How does Vula plan to drive investment into the continent?

NR: In the United States, there’s a concept known as the Common Application. It simplifies the university application process by allowing students to fill out a single application that matches them with suitable universities. Vula aims to bring that same convenience to founders. The traditional method of searching for investment opportunities one by one, completing numerous applications with redundant questions and documents, can be quite burdensome. With our powerful platform, we streamline this process and facilitate more effective engagement with financiers. We are confident that optimizing the investment facilitation process can significantly increase investment levels on the continent.

Q: What challenges has the Vula platform encountered, and how have they been overcome?

NR: Regarding founders, we haven’t faced significant challenges since we offer a free and innovative service that they appreciate. However, the main hurdle lies on the side of financial institutions. It’s essential to envision the incredible experience of founders instantly accessing all available financing opportunities upon logging in. Historically, African financial institutions have primarily financed large corporations in sectors like mining and telecoms, neglecting SMEs and startups.

These institutions have traditionally thrived on transactional banking, but they are gradually recognizing the immense profitability of SME financing. In Europe and the US, SME financing is the most lucrative sector within the banking industry. In the short term, some banks are hesitant to fully engage in SME financing, which affects our adoption rate. On the other hand, forward-thinking banks and financial institutions understand the long-term value that Vula brings and are willing to invest in it.

A three-step plan clearly outlines Vula’s approach to tapping into the funding facilitation market. Initially, they aim to empower financial institutions with cutting-edge digital tools. As this ecosystem of digital tools reaches a critical mass, it will transform into a thriving marketplace, attracting a substantial influx of investments. Drawing inspiration from the 1950s when mortgages gained popularity in the US, Vula plans to replicate a similar model in Africa. Instead of individual banks handling mortgages, Vula envisions aggregating companies seeking investments into packages, making them attractive assets for large institutional investors like JP Morgan. This approach holds promise due to African businesses’ diverse and uncorrelated nature. However, the current challenge lies in the continent’s lack of adequate tools and data. Vula sees itself as the solution, aiming to parameterize African companies and provide a unified understanding of their operations. This, in turn, will enable significant institutional players in the US and Europe to view African businesses as a distinct asset class, fostering greater liquidity flow into the continent.

What role will platforms like Vula play in the future of fundraising in Africa?

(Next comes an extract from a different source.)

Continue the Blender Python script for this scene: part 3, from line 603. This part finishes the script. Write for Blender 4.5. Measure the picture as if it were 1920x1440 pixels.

NR: Platforms alone don’t hold any special significance. We’ve witnessed various platforms come and go in the past. The notion that merely placing companies on a platform and attracting financiers will solve everything is somewhat of a myth in the African financing landscape. It’s not about the platform itself. I believe it’s about gaining a deep understanding of the real obstacles that hinder financing. The most substantial barriers are trust and the ability to secure funding. Many entrepreneurs aren’t truly prepared to attract investors. They’ve been led to believe by the VC model that the only way to start a business is by convincing someone else to provide capital. I think this has somewhat hindered the continent because we have a tradition of establishing cash flow-positive businesses through our determination, hard work, and resourcefulness.

The future doesn’t revolve around specific technologies or platforms; instead, it’s about instilling confidence and empowerment in both investors and innovators within the market. Our goal is to ensure that they have the belief that they can support ideas they are passionate about, develop solutions for real-world issues, and access the necessary support to sustain these endeavors.